Kevin, I think part of the answer is in terms of the component measurement of economic indicators. The elements that drag down national and local economies include areas such as construction, financial services and energy production which have all been hit by recession. Local factors will have some recompense in terms of sectors which are growing and bucking an apparent trend and therefore showing some relatively local healthy economies. Those regions which have traditionally relied on those above mentioned sectors that are in trouble are also traditionally seen as the bulwark for UK Plc. Perhaps that is where the change lies and the dire national economic statistics are perhaps a factor towards regional and local rebalancing which the Government is after.

Kevin Lloyd
Kevin Lloyd
11 years ago

Thank you. The vicissitudes of different sectors was one of the things that we considered and I can see the argument but the problem is that GVA is going up pretty much across the country. I had initially expected to find that there were regional ups and downs and that overall the downs were larger than the ups. But that doesn’t seem to be the case and indeed the largest (English) regional or county economies all seem to be going up. I have mused about whether there is a big hit from energy production some of which might not be showing up in the English figures and also whether some of the sectors that have been hardest hit might not be all be showing up in local measures due to some arcane attribution issues in the calculation.

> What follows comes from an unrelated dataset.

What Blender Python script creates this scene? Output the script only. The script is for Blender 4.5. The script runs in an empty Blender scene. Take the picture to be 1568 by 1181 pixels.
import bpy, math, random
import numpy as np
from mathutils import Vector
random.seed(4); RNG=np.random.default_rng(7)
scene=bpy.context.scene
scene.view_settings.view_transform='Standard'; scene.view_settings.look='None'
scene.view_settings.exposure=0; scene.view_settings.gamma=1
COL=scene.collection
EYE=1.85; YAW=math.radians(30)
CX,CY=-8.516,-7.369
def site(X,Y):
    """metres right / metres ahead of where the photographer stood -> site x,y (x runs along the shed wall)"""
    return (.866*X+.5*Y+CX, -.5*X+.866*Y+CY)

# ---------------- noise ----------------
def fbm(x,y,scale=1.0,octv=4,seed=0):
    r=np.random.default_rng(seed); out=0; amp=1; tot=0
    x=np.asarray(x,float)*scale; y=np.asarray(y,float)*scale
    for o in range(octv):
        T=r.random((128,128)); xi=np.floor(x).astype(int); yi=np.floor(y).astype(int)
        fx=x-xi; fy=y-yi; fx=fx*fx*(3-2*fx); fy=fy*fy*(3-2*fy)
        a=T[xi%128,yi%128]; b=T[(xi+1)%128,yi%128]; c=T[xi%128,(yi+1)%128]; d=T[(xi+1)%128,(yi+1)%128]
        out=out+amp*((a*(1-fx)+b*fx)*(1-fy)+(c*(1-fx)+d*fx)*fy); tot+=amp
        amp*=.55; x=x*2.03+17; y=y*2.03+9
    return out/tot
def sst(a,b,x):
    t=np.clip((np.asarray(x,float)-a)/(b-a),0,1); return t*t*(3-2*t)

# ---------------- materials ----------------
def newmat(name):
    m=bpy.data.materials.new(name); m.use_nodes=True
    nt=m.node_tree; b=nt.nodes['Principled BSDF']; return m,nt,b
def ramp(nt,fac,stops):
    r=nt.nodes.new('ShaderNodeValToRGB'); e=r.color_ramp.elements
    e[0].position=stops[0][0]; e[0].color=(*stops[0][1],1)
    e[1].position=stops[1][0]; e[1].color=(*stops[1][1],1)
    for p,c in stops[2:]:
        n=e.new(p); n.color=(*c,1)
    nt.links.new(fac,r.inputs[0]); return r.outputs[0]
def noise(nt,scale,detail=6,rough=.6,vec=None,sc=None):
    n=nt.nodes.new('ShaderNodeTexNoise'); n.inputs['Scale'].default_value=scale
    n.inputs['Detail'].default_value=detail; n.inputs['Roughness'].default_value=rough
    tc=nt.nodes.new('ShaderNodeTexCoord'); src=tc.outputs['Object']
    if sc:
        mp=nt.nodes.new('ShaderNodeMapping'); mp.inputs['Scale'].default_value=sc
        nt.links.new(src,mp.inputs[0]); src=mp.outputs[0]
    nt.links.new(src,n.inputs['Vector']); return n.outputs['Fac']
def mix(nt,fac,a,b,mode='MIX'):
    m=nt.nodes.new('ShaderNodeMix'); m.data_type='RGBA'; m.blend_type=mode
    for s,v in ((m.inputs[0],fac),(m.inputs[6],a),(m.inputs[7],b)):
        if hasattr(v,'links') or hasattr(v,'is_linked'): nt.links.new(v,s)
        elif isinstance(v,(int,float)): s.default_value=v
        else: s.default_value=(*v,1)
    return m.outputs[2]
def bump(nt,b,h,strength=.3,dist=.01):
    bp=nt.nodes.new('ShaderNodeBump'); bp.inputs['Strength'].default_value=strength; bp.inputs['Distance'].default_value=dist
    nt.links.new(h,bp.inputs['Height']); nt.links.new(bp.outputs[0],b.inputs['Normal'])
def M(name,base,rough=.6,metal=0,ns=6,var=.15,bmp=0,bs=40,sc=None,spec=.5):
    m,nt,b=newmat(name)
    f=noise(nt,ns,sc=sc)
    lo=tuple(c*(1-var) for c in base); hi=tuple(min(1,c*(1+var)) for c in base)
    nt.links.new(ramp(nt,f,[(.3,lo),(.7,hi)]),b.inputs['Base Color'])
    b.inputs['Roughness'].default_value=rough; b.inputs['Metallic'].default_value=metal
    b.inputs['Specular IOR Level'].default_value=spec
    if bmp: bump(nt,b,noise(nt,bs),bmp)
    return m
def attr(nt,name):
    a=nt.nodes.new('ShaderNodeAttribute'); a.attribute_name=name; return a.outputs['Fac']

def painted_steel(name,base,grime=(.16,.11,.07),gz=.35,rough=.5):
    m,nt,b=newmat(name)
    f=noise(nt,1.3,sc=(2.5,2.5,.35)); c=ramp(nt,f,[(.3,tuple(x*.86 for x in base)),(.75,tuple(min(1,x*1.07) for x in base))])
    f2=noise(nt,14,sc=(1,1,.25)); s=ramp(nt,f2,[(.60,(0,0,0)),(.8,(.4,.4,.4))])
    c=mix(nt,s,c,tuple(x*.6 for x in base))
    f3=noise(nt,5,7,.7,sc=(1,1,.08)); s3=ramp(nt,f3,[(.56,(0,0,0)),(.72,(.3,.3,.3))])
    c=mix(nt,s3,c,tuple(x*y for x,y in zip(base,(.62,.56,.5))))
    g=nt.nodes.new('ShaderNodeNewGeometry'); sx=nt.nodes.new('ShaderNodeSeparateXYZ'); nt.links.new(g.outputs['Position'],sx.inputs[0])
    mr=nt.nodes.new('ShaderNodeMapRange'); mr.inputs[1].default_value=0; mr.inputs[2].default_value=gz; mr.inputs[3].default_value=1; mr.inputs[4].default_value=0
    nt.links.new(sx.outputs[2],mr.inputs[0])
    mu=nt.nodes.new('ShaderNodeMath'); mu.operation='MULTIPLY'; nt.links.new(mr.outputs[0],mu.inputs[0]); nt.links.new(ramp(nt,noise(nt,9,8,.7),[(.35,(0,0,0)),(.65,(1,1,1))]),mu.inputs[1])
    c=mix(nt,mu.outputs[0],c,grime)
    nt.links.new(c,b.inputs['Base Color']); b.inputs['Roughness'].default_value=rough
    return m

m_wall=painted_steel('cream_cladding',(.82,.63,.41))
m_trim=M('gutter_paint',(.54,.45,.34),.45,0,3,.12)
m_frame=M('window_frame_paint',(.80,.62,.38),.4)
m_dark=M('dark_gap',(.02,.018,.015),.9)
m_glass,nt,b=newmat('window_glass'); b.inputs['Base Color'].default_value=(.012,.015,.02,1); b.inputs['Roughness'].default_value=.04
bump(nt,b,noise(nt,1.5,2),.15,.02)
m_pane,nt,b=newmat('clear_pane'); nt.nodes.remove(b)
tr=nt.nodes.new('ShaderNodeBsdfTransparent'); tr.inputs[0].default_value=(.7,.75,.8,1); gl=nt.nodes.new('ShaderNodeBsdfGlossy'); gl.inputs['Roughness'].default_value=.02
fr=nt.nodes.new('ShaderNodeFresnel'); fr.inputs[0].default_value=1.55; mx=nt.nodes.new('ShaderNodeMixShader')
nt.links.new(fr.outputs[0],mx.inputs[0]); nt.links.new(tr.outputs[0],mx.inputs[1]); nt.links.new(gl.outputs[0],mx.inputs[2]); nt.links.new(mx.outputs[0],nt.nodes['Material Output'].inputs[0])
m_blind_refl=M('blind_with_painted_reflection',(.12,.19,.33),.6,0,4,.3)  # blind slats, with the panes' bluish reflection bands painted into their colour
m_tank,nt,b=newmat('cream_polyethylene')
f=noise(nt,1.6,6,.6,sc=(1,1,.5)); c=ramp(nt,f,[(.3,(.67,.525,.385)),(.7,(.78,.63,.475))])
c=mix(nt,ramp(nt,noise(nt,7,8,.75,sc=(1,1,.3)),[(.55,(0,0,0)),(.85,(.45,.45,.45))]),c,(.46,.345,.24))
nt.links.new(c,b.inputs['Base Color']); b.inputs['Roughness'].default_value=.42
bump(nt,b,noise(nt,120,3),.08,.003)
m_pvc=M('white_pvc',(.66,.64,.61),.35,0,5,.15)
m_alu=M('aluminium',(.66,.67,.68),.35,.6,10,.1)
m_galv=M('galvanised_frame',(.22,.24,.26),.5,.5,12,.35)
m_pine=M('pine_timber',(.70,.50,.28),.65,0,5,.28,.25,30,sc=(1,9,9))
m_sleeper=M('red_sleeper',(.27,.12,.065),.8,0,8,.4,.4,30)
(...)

But I can’t get away from the problem that unless there are some major sectors, perhaps particularly in services, which are not being fully reflected in the local measures why should the downturns that seem evident from the national data not also be heavily influencing the local figures?

Andy Bywater
Andy Bywater
11 years ago

Perhaps the divergence could be due to the Solo Effect. That is the notion that, the output effects of IT appear everywhere apart from in the productivity statistics.

Kevin Lloyd
Kevin Lloyd
11 years ago

Thank you. I am no expert on the Solow residual but my understanding is that what it shows is that there is a contribution to overall growth which can be attributed to things other than the application of capital and labour; in other words some allowance for innovation and in particular for the effects of technology. I am less clear how in itself that would influence the apparent divergence in measurement of output at sub national and national level. Could you say more about that?